> _The task_: Everything from the line containing "Write part 3" through the line containing "self.n += k" must be quoted exactly; everything else is left out.

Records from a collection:
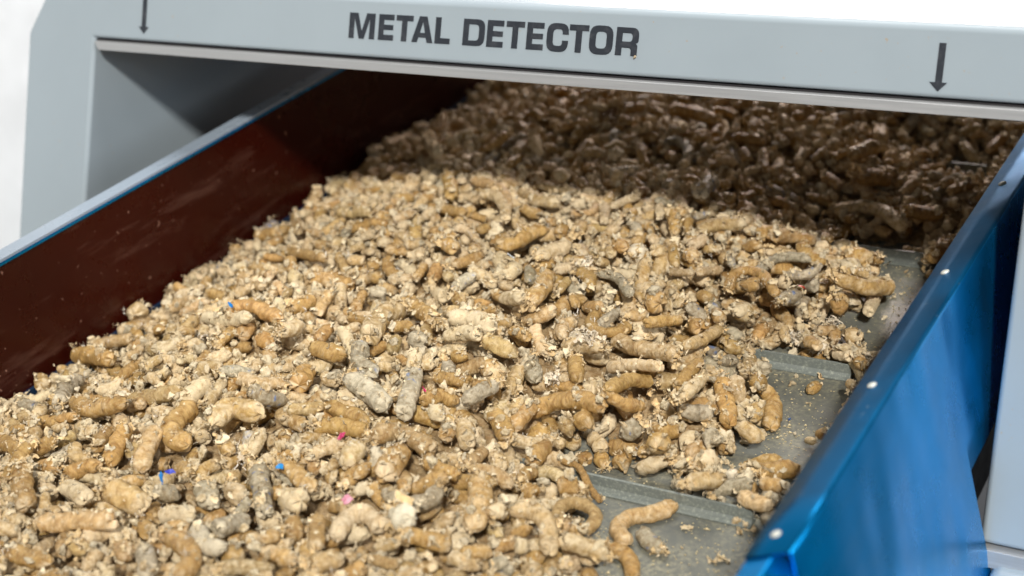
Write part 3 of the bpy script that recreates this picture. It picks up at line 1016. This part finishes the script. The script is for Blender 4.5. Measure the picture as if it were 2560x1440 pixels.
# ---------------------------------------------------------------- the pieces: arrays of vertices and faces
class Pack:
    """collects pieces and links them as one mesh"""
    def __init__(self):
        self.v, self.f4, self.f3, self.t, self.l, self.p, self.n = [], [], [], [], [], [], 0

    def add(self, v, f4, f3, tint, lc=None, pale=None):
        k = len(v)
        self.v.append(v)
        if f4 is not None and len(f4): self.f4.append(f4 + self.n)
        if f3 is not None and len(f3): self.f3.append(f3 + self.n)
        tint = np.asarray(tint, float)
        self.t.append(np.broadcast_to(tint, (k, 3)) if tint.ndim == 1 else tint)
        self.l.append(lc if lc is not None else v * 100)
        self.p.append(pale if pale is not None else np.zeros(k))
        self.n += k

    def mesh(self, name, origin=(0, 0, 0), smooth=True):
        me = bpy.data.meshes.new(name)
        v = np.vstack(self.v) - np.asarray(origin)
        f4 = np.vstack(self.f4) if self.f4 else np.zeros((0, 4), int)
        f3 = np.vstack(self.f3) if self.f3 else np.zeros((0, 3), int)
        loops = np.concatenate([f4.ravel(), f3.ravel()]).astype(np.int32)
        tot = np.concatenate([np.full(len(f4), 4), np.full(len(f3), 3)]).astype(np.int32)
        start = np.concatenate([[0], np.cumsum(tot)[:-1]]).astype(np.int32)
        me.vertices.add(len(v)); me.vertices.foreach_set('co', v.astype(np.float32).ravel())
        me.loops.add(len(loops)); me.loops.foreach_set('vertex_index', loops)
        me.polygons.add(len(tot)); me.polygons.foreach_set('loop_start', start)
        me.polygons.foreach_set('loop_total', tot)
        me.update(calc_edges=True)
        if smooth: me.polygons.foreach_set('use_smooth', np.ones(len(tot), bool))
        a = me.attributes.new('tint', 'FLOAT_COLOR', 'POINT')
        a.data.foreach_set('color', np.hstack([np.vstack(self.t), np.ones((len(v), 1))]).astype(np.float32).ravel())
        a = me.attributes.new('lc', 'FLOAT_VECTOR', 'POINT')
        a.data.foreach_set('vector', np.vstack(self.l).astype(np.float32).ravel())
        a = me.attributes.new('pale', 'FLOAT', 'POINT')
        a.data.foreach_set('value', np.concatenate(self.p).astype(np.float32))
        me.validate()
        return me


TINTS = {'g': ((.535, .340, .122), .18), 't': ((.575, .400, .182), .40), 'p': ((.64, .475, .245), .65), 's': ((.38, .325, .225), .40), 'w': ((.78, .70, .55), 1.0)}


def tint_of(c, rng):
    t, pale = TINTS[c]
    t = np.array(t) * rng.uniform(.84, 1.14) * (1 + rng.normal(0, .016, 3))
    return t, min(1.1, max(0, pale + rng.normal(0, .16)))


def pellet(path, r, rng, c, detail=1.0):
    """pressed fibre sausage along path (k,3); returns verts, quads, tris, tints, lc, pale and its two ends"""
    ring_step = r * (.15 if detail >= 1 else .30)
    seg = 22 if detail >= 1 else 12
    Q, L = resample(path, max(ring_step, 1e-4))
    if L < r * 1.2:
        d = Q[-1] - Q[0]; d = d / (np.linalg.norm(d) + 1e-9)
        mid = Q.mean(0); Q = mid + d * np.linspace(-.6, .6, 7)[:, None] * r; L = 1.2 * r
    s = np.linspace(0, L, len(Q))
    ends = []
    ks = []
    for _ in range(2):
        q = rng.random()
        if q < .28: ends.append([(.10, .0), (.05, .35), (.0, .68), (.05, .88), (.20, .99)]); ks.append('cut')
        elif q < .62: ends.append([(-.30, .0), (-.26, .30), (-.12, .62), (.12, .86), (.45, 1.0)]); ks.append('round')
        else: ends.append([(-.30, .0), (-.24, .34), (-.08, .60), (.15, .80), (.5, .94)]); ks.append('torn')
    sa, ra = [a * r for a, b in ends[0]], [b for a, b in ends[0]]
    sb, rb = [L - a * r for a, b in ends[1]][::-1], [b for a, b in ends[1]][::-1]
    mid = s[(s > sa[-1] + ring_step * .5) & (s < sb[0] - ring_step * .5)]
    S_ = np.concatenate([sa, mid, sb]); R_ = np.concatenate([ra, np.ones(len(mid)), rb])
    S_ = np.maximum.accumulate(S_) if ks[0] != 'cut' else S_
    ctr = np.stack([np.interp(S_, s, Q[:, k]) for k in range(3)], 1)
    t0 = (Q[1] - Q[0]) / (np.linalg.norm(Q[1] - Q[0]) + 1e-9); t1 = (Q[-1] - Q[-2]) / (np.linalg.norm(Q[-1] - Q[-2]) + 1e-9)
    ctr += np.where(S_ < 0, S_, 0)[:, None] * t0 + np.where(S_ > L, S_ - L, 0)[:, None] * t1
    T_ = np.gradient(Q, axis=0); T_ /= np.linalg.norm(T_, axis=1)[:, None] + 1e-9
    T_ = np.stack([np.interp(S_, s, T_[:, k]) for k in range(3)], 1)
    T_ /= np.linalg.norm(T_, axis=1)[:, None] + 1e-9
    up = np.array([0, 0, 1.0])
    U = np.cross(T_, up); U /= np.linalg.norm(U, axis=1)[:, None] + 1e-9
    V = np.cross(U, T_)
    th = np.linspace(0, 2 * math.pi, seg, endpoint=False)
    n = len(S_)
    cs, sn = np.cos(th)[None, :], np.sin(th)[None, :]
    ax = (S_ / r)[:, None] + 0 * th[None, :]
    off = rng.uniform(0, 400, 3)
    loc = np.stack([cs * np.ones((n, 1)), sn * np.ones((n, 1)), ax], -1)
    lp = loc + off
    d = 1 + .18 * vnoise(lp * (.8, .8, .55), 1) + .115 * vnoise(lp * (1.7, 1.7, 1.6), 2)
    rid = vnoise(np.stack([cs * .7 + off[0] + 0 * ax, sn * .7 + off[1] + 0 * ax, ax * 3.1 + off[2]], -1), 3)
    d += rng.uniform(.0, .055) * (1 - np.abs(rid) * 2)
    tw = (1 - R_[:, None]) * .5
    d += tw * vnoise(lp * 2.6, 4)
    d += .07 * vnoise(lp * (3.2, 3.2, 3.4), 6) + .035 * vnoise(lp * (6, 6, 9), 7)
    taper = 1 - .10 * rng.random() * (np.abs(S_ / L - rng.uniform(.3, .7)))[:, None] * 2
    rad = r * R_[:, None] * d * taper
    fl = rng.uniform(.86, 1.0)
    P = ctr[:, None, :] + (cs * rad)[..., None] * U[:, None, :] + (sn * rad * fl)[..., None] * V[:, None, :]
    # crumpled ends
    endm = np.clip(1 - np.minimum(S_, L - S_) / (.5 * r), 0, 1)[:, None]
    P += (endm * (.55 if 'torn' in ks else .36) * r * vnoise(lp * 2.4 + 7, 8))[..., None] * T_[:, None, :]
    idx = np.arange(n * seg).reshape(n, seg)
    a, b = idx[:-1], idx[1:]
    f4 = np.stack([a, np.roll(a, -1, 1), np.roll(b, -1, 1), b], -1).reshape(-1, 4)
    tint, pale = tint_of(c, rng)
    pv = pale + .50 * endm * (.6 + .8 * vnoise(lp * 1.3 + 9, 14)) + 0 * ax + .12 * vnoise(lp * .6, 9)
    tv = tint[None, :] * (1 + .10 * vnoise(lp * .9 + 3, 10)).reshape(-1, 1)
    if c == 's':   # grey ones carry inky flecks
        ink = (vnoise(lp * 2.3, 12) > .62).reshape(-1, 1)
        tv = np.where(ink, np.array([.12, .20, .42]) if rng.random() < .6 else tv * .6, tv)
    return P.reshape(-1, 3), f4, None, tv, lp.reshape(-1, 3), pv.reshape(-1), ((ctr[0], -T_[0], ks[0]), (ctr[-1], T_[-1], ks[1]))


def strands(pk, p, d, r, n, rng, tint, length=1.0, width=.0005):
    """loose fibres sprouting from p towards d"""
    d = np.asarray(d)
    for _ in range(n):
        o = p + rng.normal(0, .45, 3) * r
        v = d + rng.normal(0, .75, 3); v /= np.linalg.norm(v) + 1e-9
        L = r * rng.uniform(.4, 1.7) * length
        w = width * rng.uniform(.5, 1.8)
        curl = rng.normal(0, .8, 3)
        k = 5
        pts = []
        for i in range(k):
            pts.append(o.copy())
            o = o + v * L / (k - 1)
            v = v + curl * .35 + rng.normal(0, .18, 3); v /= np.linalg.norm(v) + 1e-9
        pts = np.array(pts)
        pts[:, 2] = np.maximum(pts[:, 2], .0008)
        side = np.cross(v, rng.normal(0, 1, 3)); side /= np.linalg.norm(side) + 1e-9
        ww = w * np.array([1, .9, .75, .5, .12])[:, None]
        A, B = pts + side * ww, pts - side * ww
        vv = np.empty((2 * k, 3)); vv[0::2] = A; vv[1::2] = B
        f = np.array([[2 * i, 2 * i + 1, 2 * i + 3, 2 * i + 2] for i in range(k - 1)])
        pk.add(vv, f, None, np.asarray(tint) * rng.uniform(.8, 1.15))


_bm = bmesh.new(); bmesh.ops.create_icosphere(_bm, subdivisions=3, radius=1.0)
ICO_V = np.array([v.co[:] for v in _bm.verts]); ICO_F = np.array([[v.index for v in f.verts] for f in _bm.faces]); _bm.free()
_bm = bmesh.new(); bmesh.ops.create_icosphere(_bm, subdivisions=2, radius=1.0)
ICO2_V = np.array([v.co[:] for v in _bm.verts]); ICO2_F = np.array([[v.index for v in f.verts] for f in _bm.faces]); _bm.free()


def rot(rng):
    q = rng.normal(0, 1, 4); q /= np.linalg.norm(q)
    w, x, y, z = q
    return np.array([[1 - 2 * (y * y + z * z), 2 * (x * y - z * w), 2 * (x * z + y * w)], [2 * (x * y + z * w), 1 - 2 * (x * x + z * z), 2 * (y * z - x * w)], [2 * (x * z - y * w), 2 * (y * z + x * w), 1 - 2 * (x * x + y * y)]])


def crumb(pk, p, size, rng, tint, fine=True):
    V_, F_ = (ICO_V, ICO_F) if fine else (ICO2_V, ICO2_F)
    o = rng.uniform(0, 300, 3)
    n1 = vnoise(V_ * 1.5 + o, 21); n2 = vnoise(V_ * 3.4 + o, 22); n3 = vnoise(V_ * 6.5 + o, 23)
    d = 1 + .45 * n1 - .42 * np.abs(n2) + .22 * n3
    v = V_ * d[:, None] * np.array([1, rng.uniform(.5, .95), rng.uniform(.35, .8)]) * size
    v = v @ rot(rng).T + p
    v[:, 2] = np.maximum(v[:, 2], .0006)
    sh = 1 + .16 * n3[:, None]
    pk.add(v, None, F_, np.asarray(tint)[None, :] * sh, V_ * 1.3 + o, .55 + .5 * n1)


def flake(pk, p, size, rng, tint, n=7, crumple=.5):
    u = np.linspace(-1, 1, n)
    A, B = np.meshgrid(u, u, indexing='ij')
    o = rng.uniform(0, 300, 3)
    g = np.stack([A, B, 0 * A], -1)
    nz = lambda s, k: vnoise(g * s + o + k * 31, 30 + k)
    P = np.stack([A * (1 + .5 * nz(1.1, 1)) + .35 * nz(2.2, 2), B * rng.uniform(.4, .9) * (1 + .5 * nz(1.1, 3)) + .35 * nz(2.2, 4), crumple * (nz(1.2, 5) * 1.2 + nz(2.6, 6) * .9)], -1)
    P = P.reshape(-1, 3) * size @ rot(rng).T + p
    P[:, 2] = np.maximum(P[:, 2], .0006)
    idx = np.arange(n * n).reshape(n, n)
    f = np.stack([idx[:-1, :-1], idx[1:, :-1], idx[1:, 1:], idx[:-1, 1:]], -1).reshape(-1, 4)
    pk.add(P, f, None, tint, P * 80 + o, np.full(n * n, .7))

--

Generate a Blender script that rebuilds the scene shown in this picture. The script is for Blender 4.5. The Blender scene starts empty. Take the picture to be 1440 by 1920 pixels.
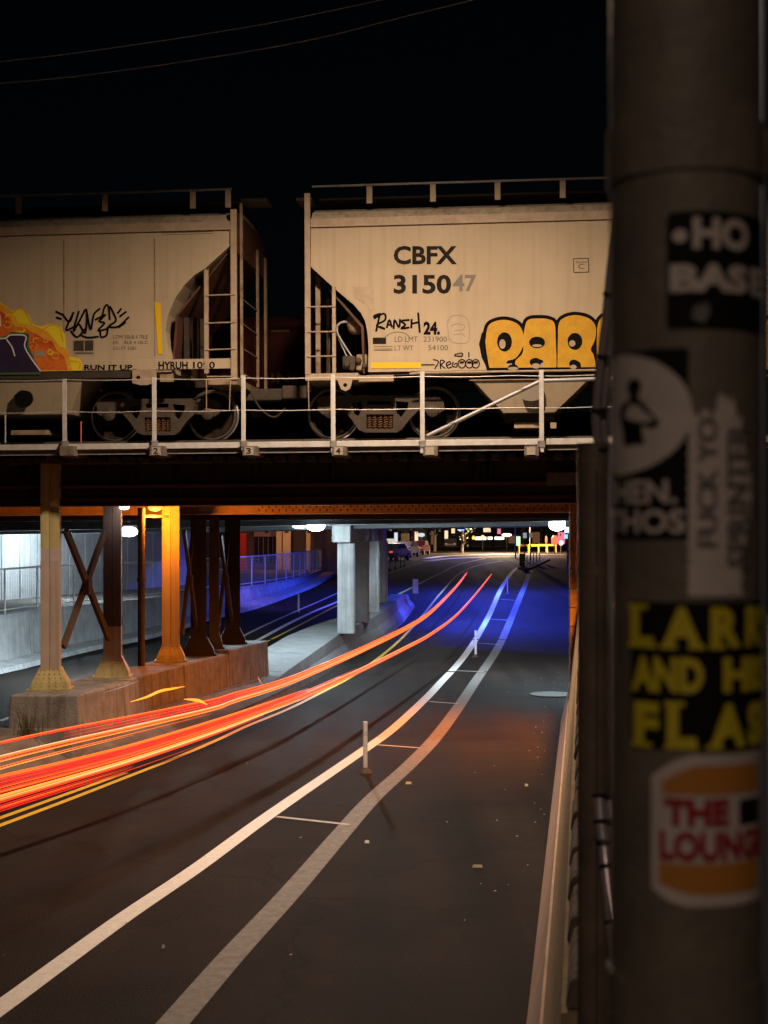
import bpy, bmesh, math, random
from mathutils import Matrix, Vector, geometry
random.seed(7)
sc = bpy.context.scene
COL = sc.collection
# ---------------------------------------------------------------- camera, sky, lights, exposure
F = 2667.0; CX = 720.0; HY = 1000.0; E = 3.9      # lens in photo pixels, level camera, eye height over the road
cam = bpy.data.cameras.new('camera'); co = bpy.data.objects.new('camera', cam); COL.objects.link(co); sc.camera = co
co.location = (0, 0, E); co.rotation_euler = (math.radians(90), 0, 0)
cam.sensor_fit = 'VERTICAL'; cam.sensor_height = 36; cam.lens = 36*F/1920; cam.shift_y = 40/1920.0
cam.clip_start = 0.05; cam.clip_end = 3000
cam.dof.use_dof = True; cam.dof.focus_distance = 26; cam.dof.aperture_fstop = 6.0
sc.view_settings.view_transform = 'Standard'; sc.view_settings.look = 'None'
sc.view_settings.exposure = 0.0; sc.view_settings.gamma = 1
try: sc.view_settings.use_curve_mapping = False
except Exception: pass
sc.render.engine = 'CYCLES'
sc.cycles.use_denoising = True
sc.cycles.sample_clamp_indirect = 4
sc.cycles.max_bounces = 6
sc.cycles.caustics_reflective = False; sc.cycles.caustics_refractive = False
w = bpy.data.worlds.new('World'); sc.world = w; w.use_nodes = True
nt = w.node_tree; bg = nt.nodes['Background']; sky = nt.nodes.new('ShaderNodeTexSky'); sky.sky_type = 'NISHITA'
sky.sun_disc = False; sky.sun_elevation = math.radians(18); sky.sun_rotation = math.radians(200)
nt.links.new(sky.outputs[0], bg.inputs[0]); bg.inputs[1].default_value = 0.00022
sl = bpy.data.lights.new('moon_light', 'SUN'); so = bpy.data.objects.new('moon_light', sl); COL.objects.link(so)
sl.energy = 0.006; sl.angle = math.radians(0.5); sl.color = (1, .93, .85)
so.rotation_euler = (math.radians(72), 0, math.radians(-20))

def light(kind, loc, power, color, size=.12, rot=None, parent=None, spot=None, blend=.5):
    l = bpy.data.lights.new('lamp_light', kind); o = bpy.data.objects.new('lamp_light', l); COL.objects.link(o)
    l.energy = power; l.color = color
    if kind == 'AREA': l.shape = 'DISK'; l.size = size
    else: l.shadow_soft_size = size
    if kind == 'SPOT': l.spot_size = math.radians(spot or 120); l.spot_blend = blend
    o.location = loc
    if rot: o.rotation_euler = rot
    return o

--

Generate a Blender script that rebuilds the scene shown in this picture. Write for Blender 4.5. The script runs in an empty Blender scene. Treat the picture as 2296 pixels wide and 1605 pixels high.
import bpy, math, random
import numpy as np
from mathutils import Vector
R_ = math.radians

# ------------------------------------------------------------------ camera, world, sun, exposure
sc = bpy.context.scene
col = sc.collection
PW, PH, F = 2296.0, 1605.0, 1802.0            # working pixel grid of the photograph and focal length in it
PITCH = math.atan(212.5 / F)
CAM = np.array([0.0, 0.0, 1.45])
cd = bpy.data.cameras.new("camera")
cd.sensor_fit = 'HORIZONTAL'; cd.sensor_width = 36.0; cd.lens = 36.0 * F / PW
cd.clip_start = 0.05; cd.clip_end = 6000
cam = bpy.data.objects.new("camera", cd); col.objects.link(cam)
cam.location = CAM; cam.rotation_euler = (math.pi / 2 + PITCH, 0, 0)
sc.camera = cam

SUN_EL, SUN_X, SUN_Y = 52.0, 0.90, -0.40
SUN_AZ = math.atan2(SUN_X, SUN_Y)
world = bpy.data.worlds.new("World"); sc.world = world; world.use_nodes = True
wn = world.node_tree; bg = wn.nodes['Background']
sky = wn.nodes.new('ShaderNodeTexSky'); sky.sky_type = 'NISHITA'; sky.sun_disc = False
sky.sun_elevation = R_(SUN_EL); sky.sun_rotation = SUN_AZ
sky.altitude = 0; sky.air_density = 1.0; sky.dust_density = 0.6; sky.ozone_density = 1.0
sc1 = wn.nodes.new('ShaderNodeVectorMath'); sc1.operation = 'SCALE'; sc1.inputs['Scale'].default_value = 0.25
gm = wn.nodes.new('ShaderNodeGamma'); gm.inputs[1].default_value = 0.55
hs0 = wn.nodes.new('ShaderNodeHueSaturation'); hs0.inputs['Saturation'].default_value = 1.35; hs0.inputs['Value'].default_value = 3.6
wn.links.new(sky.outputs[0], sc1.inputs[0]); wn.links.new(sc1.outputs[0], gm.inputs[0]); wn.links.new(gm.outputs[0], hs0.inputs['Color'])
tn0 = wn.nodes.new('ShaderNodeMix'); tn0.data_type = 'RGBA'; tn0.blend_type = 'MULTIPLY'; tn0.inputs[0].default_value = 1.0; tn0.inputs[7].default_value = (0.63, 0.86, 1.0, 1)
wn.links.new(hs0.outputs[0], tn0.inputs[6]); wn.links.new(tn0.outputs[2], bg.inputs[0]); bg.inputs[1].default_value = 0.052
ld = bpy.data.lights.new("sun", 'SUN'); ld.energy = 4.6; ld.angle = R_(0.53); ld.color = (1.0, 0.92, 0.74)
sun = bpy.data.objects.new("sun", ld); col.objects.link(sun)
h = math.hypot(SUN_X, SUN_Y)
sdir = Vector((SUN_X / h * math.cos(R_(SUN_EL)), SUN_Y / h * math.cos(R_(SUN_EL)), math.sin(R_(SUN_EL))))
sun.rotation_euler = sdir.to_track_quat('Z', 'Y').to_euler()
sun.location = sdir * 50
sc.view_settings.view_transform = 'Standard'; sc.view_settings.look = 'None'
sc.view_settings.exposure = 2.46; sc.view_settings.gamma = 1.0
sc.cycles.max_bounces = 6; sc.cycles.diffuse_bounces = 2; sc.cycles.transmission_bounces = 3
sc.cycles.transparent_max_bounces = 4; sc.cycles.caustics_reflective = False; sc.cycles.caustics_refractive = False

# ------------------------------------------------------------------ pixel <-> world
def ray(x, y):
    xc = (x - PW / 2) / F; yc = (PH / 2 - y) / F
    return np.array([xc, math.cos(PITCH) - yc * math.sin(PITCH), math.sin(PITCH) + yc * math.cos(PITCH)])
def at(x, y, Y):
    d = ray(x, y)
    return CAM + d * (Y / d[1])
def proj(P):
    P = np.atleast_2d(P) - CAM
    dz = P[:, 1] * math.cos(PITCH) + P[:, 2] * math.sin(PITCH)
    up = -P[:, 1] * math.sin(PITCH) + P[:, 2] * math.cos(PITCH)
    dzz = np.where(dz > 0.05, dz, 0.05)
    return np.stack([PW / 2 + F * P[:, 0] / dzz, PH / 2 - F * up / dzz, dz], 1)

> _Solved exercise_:
Write part 3 of the bpy script that recreates this picture. It picks up at line 1016. This part finishes the script. The script is for Blender 4.5. Measure the picture as if it were 2560x1440 pixels.
# ---------------------------------------------------------------- the pieces: arrays of vertices and faces
class Pack:
    """collects pieces and links them as one mesh"""
    def __init__(self):
        self.v, self.f4, self.f3, self.t, self.l, self.p, self.n = [], [], [], [], [], [], 0

    def add(self, v, f4, f3, tint, lc=None, pale=None):
        k = len(v)
        self.v.append(v)
        if f4 is not None and len(f4): self.f4.append(f4 + self.n)
        if f3 is not None and len(f3): self.f3.append(f3 + self.n)
        tint = np.asarray(tint, float)
        self.t.append(np.broadcast_to(tint, (k, 3)) if tint.ndim == 1 else tint)
        self.l.append(lc if lc is not None else v * 100)
        self.p.append(pale if pale is not None else np.zeros(k))
        self.n += k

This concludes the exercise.